Hay un claro ideal determinado en las Escrituras y expresado a través de la fe de la iglesia universal. En los datos de la Escritura hay que atender a la figura de Cristo quien renunció a toda forma de poder temporal. Por ello no es lógico que su vicario tome y exija prerrogativas temporales. En el plano espiritual el Papa es un purus viator, sujeto al pecado como todos los hombres. El oficio no lo santifica de manera que evite las consecuencias del pecado. Es verdad que el Pontífice tiene una labor sumamente cualificada, pero ha sido instituida sólo para el beneficio de los creyentes y su potestad no alcanza en modo alguno a la de Cristo, único fundador primario de la Iglesia.

La doctrina ockhamista es aplicable a cualquier rey o príncipe temporal, pero la plasmación perfecta de su realización fue el imperio romano. No se trata del imperio histórico que acabó con Rómulo Augústulo, sino más bien del Sacro Imperio Romano Germánico, trasvasado de Roma a Alemania por Carlomagno, y cuyo poder era ejercido por Luis de Baviera, en contra de las pretensiones de Juan XXII.

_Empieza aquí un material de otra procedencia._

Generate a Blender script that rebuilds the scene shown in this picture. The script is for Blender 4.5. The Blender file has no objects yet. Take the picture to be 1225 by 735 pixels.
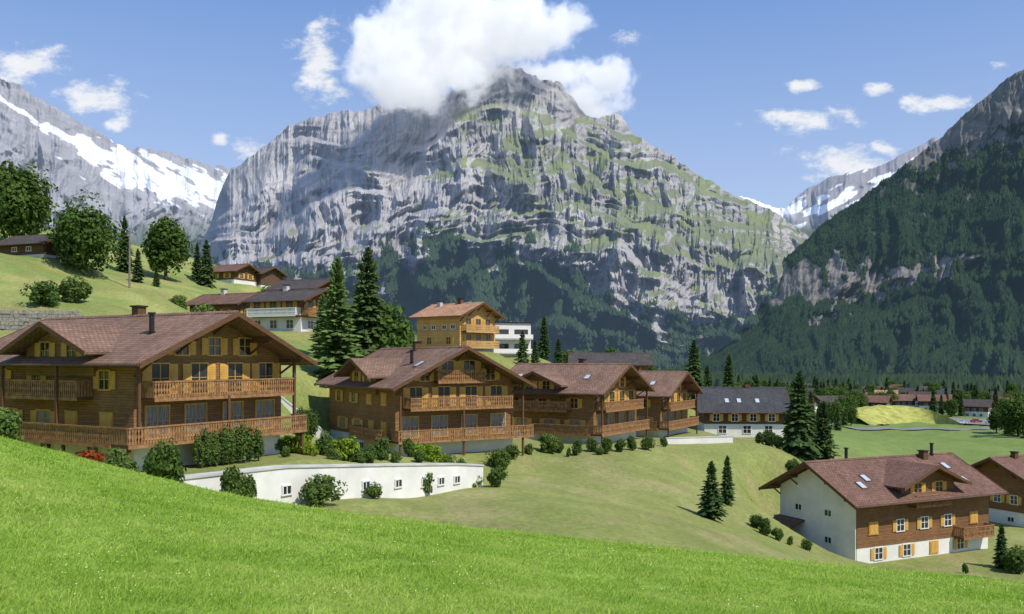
import bpy, math, random
import numpy as np
from mathutils import Vector, Matrix
random.seed(7); rng = np.random.default_rng(7)
SC = bpy.context.scene; COL = SC.collection
F = 1061.0; HX = 612.5; HY = 430.0

# ---------------------------------------------------------------- noise
def perlin(x, y, seed=0):
    r = np.random.default_rng(seed); p = r.permutation(256); a = r.random(256)*2*np.pi
    gx, gy = np.cos(a), np.sin(a)
    xi = np.floor(x).astype(int); yi = np.floor(y).astype(int); xf = x-xi; yf = y-yi
    u = xf*xf*xf*(xf*(xf*6-15)+10); v = yf*yf*yf*(yf*(yf*6-15)+10)
    def g(ix, iy, dx, dy):
        h = p[(p[ix & 255]+iy) & 255]; return gx[h]*dx+gy[h]*dy
    a0 = g(xi, yi, xf, yf)*(1-u)+g(xi+1, yi, xf-1, yf)*u
    a1 = g(xi, yi+1, xf, yf-1)*(1-u)+g(xi+1, yi+1, xf-1, yf-1)*u
    return (a0*(1-v)+a1*v)*1.5
def fbm(x, y, o=4, seed=0, g=.5):
    s = 0; a = 1; t = 0
    for i in range(o):
        s = s+a*perlin(x, y, seed+i); t += a; a *= g; x = x*2.03+11; y = y*2.03+7
    return s/t
def ridged(x, y, o=5, seed=0, g=.55):
    s = 0; a = 1; t = 0
    for i in range(o):
        s = s+a*(1-2*np.abs(perlin(x, y, seed+i))); t += a; a *= g; x = x*2.07+5; y = y*2.07+3
    return s/t
def sstep(a, b, x):
    t = np.clip((x-a)/(b-a), 0, 1); return t*t*(3-2*t)

# ---------------------------------------------------------------- materials
def newmat(name):
    m = bpy.data.materials.new(name); m.use_nodes = True
    return m, m.node_tree, m.node_tree.nodes['Principled BSDF']
def nd(nt, t, **k):
    n = nt.nodes.new(t)
    for a, b in k.items(): setattr(n, a, b)
    return n
def lk(nt, a, b): nt.links.new(a, b)
def objco(nt, stretch=(1, 1, 1)):
    tc = nd(nt, 'ShaderNodeTexCoord'); mp = nd(nt, 'ShaderNodeMapping'); mp.inputs['Scale'].default_value = stretch
    lk(nt, tc.outputs['Object'], mp.inputs['Vector']); return mp.outputs['Vector']
def noise(nt, vec, sc, det=4, rough=.6):
    n = nd(nt, 'ShaderNodeTexNoise'); n.inputs['Scale'].default_value = sc
    n.inputs['Detail'].default_value = det; n.inputs['Roughness'].default_value = rough
    if vec: lk(nt, vec, n.inputs['Vector'])
    return n.outputs['Fac']
def ramp(nt, fac, stops):
    r = nd(nt, 'ShaderNodeValToRGB'); e = r.color_ramp.elements
    while len(e) < len(stops): e.new(.5)
    for i, (p, c) in enumerate(stops):
        e[i].position = p; e[i].color = (*c, 1) if not isinstance(c, (int, float)) else (c, c, c, 1)
    lk(nt, fac, r.inputs['Fac']); return r.outputs['Color']
def mth(nt, op, a, b=None, c=None):
    n = nd(nt, 'ShaderNodeMath', operation=op)
    for i, x in enumerate((a, b, c)):
        if x is None: continue
        if isinstance(x, (int, float)): n.inputs[i].default_value = x
        else: lk(nt, x, n.inputs[i])
    return n.outputs[0]
def mixc(nt, fac, a, b, mode='MIX'):
    n = nd(nt, 'ShaderNodeMix', data_type='RGBA', blend_type=mode)
    for s, x in ((n.inputs[0], fac), (n.inputs[6], a), (n.inputs[7], b)):
        if isinstance(x, (int, float)): s.default_value = x
        elif isinstance(x, tuple): s.default_value = (*x, 1)
        else: lk(nt, x, s)
    return n.outputs[2]
def bump(nt, b, h, st, dist=.1):
    n = nd(nt, 'ShaderNodeBump'); n.inputs['Strength'].default_value = st; n.inputs['Distance'].default_value = dist
    lk(nt, h, n.inputs['Height']); lk(nt, n.outputs[0], b.inputs['Normal'])
def sc3(c, k): return tuple(min(1, x*k) for x in c)
def mk(name, c, rough=.8, sc=2., var=.25, bst=.25, bsc=18., stretch=(1, 1, 1), spec=.3, metal=0.):
    m, nt, b = newmat(name); v = objco(nt, stretch)
    lk(nt, ramp(nt, noise(nt, v, sc, 6), [(.3, sc3(c, 1-var)), (.7, sc3(c, 1+var))]), b.inputs['Base Color'])
    b.inputs['Roughness'].default_value = rough; b.inputs['Specular IOR Level'].default_value = spec
    b.inputs['Metallic'].default_value = metal
    bump(nt, b, noise(nt, v, bsc, 3), bst, .02); return m
def planks(name, c, pitch=.17, var=.35):
    m, nt, b = newmat(name); tc = nd(nt, 'ShaderNodeTexCoord'); sp = nd(nt, 'ShaderNodeSeparateXYZ')
    lk(nt, tc.outputs['Object'], sp.inputs[0])
    q = mth(nt, 'MULTIPLY', sp.outputs['Z'], 1/pitch); fr = mth(nt, 'FRACT', q)
    groove = mth(nt, 'LESS_THAN', fr, .14)
    wn = nd(nt, 'ShaderNodeTexWhiteNoise', noise_dimensions='1D'); lk(nt, mth(nt, 'FLOOR', q), wn.inputs['W'])
    n1 = noise(nt, objco(nt, (1, 1, 9)), 1.3, 6); n2 = noise(nt, objco(nt), .45, 5)
    base = ramp(nt, n1, [(.25, sc3(c, 1-var)), (.75, sc3(c, 1+var*1.2))])
    base = mixc(nt, .5, base, ramp(nt, wn.outputs['Value'], [(0, .62), (1, 1.0)]), 'MULTIPLY')
    base = mixc(nt, .8, base, ramp(nt, n2, [(.3, (.66, .63, .6)), (.7, 1.0)]), 'MULTIPLY')
    base = mixc(nt, mth(nt, 'MULTIPLY', groove, .7), base, sc3(c, .2))
    lk(nt, base, b.inputs['Base Color']); b.inputs['Roughness'].default_value = .75; b.inputs['Specular IOR Level'].default_value = .25
    bump(nt, b, mth(nt, 'SUBTRACT', n1, mth(nt, 'MULTIPLY', groove, .8)), .4, .03); return m
def tiles(name, c, cross=False, w=.34, h=.30):
    m, nt, b = newmat(name); tc = nd(nt, 'ShaderNodeTexCoord'); sp = nd(nt, 'ShaderNodeSeparateXYZ'); cb = nd(nt, 'ShaderNodeCombineXYZ')
    lk(nt, tc.outputs['Object'], sp.inputs[0])
    lk(nt, sp.outputs['X' if cross else 'Y'], cb.inputs[0])
    lk(nt, mth(nt, 'MULTIPLY', sp.outputs['Z'], 2.3), cb.inputs[1])
    br = nd(nt, 'ShaderNodeTexBrick'); lk(nt, cb.outputs[0], br.inputs['Vector'])
    br.inputs['Scale'].default_value = 1; br.inputs['Brick Width'].default_value = w; br.inputs['Row Height'].default_value = h
    br.inputs['Mortar Size'].default_value = .03; br.inputs['Mortar Smooth'].default_value = .4
    br.inputs['Color1'].default_value = (*sc3(c, .80), 1); br.inputs['Color2'].default_value = (*sc3(c, 1.2), 1); br.inputs['Mortar'].default_value = (*sc3(c, .42), 1)
    n1 = noise(nt, tc.outputs['Object'], .35, 6, .7); n2 = noise(nt, objco(nt, (.35, 2.2, .35)), 1., 5, .7)
    col = mixc(nt, 1., br.outputs['Color'], ramp(nt, n1, [(.3, .62), (.7, 1.0)]), 'MULTIPLY')
    col = mixc(nt, .7, col, ramp(nt, n2, [(.35, (.70, .70, .68)), (.65, 1.0)]), 'MULTIPLY')
    lk(nt, col, b.inputs['Base Color'])
    b.inputs['Roughness'].default_value = .75; b.inputs['Specular IOR Level'].default_value = .2
    bump(nt, b, mth(nt, 'SUBTRACT', noise(nt, tc.outputs['Object'], 9, 3), br.outputs['Fac']), .5, .04); return m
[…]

El pensamiento político de Ockham desmonta la convicción de la cultura medieval según la cual el Pontífice representa la unidad suprema de todos los poderes, con la convicción de que una reducción del poder temporal al espiritual implicaría el menoscabo de su carácter de poder legítimo. Su especulación constituye un intento por legitimarlo dando respuesta a los nuevos desafíos culturales, sociales y políticos en los que transcurrió su propia vida.